Sorry I didn't post sooner, but I was away.
Before I list the portfolio, I'll tell you my strategy. I do most of this myself, with the help of a traditional full-service broker who is paid low, negotiated commission rates (not as low as discount brokerage companies would charge, but I trust him and he is good). I try to keep things simple.
Given the length of time I expect to need to rely on these funds, I did not invest it all in the market when I received the bulk of it. I was too concerned about the risk of a 20%+ decline right off the bat followed by a prolonged flat period, forcing me to draw down depreciated assets.

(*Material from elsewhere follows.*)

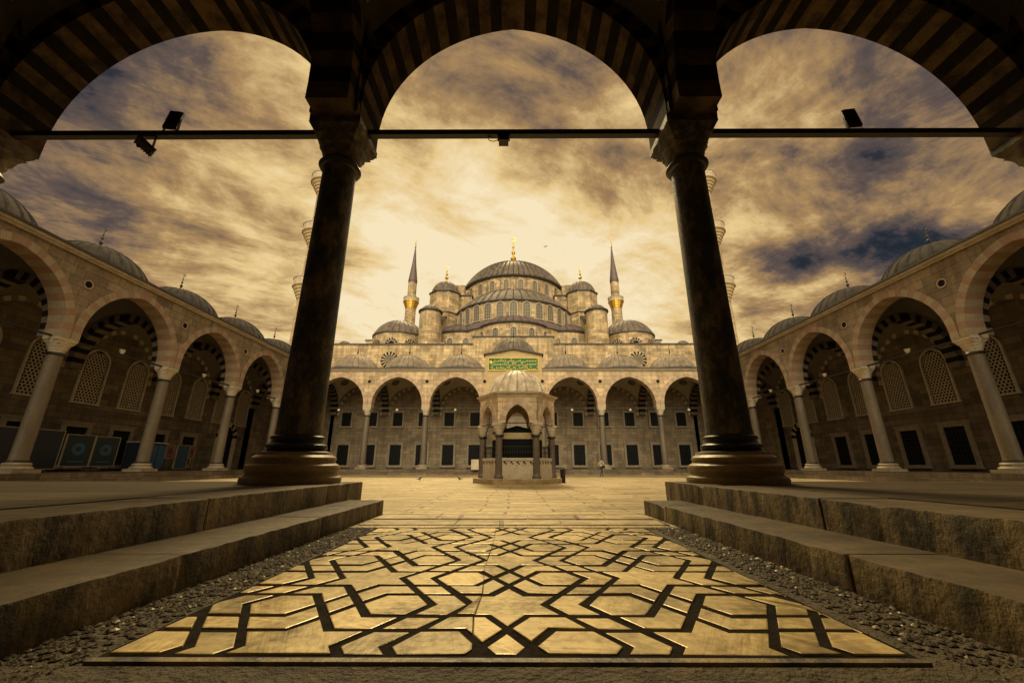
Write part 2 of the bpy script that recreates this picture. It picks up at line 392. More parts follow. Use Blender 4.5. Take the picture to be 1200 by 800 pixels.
def finial_mesh(h, mat, name='finial', fat=1.):
    m = MB(); k = h
    pr = [(.12, 0), (.06, .06), (.03, .12), (.03, .2), (.075, .26), (.085, .31), (.03, .37), (.025, .42), (.05, .46), (.055, .5), (.02, .55), (.02, .62), (.035, .65), (.02, .69), (.012, .74), (.012, .8)]
    m.lathe([(r * k * .8 * fat, z * k) for r, z in pr], mat, n=12)
    cz = .88 * k; R = .075 * k     # crescent
    for i in range(12):
        a0 = math.radians(-60 + 300 * i / 12 - 60 + 0); a1 = math.radians(-60 + 300 * (i + 1) / 12 - 60)
        w0 = math.sin(PI * i / 12) * .35 + .1; w1 = math.sin(PI * (i + 1) / 12) * .35 + .1
        f = lambda a, r: (r * math.cos(a - PI * .5 + PI / 3), r * math.sin(a - PI * .5 + PI / 3) + cz)
        for d in (-.012 * k, .012 * k):
            q = [f(a0, R), f(a1, R), f(a1, R * (1 - w1)), f(a0, R * (1 - w0))]
            m.quad([(x, d, z) for x, z in q], mat)
        for rr in (0, 1):
            q = (f(a0, R * (1 - w0 * rr)), f(a1, R * (1 - w1 * rr)))
            m.quad([(q[0][0], -.012 * k, q[0][1]), (q[1][0], -.012 * k, q[1][1]), (q[1][0], .012 * k, q[1][1]), (q[0][0], .012 * k, q[0][1])], mat)
    return m.mesh(name, 40)
fin_iron = finial_mesh(1.7, M['iron']); fin_gold = finial_mesh(1.9, M['gold'])

def dome(parent, x, y, z, r, h, mat, ribs=28, fin=fin_iron, name='dome', drum=0., drum_mat=None, oct_=False, finz=0., label=None):
    m = MB(); m.lathe(dome_prof(r, h, 0), mat, n=ribs * 10, rib=10, ribh=.08 * max(1., r / 4))
    m.lathe([(r + .14, -.13), (r + .16, -.16), (r + .16, -.26), (r - .05, -.28)], M['lead_dark'], n=8 if oct_ else 48, a0=PI / 8, a1=2 * PI + PI / 8)
    if drum: m.lathe([(r - .02, -.2), (r - .02, -drum)], drum_mat, n=8 if oct_ else 48, a0=PI / 8, a1=2 * PI + PI / 8)
    o = m.build(name, parent, 35, (x, y, z))
    if label: o['label'] = label
    if fin: link('finial', fin, o, (0, 0, h - .03 + finz))
    return o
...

I have written a fair amount of put options at levels where I wanted to buy. Some have gotten filled, and others expired. But the portfolio started to get bought in and I earned the option premiums. I also put in buy orders below (sometimes well below) the market. On some of the really bad days in the market, these got filled.
Overall, I have stayed away from individual stocks and buy larger, established ETF's. The ability to do market orders and write options as well as the tax efficiency are appealing. I'm not big on commodities (I feel I missed the best part of the runup, we might be in bubble territory, and there aren't many easy, tax-efficient ways to own them. I also don't own REIT's (already have enough RE exposure) or other stuff. I have plenty of exposure to energy, financials, tech, etc., but not huge amounts of small cap and mid cap right now because I think the market isn't going to be kind to these companies for awhile. I have some foreign, but not much developing countries right now because I think in the next few years there will be an opportunity to buy these at better levels.

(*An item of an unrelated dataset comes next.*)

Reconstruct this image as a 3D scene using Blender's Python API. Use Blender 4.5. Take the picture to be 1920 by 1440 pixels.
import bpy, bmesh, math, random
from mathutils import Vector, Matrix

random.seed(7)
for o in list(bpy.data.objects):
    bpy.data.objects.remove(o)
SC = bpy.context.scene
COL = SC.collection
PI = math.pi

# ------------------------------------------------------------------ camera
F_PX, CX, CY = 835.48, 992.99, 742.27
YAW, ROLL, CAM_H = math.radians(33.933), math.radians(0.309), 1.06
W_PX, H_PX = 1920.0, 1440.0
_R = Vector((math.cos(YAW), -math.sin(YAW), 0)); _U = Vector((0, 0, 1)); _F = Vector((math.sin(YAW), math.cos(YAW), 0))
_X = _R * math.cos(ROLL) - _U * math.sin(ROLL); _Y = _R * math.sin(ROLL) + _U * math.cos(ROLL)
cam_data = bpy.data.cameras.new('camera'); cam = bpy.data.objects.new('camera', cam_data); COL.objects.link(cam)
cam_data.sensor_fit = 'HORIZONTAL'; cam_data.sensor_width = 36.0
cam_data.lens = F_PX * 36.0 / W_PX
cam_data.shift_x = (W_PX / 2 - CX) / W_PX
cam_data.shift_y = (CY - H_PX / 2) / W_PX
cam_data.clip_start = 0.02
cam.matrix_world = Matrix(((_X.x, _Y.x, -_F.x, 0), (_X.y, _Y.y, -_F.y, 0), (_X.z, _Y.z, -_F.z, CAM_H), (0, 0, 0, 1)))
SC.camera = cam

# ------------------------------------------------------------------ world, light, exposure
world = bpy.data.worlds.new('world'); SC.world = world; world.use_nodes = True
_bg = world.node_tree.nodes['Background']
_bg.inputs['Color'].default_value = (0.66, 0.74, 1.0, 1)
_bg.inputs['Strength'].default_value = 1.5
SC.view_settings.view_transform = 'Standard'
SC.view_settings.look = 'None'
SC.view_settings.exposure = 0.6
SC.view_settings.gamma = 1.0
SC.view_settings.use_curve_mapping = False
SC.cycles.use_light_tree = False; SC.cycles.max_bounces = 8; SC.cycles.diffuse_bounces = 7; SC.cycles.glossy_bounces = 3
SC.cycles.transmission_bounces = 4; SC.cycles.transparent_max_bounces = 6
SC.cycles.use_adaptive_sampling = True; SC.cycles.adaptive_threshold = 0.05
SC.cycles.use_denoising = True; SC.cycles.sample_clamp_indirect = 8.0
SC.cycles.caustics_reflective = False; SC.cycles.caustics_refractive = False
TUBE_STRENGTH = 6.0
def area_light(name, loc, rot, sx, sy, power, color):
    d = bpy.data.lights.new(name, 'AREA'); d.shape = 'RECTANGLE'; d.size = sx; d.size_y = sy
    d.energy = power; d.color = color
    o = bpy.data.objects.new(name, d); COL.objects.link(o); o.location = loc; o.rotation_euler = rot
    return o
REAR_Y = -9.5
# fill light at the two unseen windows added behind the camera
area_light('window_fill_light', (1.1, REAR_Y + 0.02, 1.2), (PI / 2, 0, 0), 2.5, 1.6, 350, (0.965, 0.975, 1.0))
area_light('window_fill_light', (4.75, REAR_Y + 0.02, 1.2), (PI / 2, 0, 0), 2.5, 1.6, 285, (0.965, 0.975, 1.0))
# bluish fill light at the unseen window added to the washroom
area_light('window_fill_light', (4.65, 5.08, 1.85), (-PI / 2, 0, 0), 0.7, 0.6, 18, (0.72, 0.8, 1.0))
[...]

I started off keeping all the uninvested cash in a very safe, high-yielding money-market-type account and then shifted all of this to muni bonds when short rates started falling and munis became so attractive.
Eventually, I plan to be 80-90% exposed to equities, with that level coming down, but perhaps 20 years from now.

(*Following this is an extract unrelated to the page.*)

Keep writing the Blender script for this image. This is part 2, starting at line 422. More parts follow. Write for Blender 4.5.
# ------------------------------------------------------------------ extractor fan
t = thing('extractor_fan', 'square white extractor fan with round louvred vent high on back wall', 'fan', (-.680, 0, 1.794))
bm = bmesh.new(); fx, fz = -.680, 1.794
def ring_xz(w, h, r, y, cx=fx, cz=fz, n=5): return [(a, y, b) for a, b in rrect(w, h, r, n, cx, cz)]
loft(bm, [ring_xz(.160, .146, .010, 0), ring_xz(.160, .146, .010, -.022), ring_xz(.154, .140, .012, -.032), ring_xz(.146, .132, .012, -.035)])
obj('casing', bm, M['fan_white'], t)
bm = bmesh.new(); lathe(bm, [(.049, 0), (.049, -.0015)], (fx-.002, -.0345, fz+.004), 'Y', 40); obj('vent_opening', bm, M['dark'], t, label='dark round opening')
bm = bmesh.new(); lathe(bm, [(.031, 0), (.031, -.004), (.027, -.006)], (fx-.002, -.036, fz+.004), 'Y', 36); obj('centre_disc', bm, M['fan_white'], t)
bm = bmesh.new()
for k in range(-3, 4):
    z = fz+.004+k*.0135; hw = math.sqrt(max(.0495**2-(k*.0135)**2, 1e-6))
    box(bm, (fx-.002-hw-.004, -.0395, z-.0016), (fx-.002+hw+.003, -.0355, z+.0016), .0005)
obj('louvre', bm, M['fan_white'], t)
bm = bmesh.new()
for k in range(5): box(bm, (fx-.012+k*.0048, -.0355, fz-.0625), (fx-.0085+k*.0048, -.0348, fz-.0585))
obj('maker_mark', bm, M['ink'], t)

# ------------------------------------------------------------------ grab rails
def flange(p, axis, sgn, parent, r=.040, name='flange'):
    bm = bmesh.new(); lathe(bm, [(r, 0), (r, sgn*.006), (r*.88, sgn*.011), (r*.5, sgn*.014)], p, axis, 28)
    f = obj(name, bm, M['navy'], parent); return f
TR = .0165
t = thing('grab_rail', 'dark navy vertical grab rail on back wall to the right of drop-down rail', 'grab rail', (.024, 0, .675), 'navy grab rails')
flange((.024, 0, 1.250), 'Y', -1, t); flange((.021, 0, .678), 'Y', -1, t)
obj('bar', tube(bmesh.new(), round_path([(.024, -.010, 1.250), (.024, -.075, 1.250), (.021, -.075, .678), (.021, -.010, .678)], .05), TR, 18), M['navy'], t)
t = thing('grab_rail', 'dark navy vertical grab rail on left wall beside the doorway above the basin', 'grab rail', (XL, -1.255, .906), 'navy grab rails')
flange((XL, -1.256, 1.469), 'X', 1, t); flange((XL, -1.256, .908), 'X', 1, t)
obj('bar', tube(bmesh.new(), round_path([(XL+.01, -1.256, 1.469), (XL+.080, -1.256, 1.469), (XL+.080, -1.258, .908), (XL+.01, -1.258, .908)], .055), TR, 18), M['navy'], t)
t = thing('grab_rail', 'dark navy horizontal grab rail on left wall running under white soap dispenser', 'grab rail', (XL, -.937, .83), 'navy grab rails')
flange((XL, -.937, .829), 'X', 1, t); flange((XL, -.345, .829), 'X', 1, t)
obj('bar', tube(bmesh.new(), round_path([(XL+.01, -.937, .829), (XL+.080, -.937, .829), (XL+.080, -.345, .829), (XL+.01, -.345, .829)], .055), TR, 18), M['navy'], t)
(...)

One of the reasons I keep the mortgages is to have the ability to go "all in" if there is a major, relatively sudden, significant move down in the market. These opportunities don't happen often, but they almost always result in very attractive returns.
So it breaks down as follows:
50% ETF's: Large holdings of EFA, RSP, VTI, IVW
35% Munis: Mostly Vanguard High Yield
15% Misc: Includes Fidelity IRA's from working days (mostly Leveraged Company Stock Fund), a previous employer's stock (low tax basis), a 529 plan, and some other stuff from before I was FIRE'd.
As far as the comfort factor, I spent a long time before I decided to sell the company figuring out what amount of money I would need to support my spending for a prolonged period. I didn't know about FIRECALC, but I relied heavily on Fidelity's retirement planning tools, which include an excellent Monte Carlo simulation of future returns, and a little as a check on something called ESPlanner, which is robust but not very user-friendly.